• [Exercise directions]
Restate, exactly and only, the lines from the first through the line containing "R = math.radians".

• [Stored data]

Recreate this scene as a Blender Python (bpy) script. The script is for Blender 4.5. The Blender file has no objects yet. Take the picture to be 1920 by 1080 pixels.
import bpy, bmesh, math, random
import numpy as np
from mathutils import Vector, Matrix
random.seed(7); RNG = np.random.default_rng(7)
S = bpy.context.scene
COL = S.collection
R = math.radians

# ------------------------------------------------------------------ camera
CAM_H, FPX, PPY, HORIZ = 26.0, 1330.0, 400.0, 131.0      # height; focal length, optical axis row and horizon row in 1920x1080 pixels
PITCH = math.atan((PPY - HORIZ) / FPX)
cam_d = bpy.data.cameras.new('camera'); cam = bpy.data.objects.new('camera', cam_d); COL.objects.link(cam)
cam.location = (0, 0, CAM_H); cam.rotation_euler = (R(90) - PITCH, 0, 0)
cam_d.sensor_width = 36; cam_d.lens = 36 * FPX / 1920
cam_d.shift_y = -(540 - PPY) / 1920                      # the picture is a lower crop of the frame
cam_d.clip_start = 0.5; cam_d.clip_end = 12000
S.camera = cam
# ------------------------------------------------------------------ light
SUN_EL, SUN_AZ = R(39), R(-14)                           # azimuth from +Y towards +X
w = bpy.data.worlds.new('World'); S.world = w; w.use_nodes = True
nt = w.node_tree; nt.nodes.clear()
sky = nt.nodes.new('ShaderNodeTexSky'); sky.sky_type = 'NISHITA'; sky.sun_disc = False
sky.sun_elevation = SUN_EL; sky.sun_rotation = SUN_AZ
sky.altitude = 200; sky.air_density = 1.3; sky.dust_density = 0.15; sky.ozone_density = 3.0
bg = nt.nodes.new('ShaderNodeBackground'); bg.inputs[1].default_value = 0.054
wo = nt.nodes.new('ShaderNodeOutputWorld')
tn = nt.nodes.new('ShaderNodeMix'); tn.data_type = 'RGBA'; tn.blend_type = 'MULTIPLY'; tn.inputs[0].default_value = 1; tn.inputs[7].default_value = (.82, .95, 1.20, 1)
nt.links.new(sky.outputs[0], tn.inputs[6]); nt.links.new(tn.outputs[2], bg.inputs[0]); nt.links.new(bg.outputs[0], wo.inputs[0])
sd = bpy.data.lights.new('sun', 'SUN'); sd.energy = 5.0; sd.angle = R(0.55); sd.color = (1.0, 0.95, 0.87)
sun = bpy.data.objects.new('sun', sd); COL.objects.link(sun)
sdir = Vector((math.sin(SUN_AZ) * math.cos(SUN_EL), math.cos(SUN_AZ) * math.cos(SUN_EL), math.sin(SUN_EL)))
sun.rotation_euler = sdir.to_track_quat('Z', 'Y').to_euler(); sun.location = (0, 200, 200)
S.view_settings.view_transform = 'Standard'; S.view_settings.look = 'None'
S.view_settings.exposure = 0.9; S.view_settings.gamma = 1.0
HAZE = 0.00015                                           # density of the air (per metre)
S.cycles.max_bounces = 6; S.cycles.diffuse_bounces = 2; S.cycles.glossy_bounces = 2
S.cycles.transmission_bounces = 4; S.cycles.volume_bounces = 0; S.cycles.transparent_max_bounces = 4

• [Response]
Recreate this scene as a Blender Python (bpy) script. The script is for Blender 4.5. The Blender file has no objects yet. Take the picture to be 1920 by 1080 pixels.
import bpy, bmesh, math, random
import numpy as np
from mathutils import Vector, Matrix
random.seed(7); RNG = np.random.default_rng(7)
S = bpy.context.scene
COL = S.collection
R = math.radians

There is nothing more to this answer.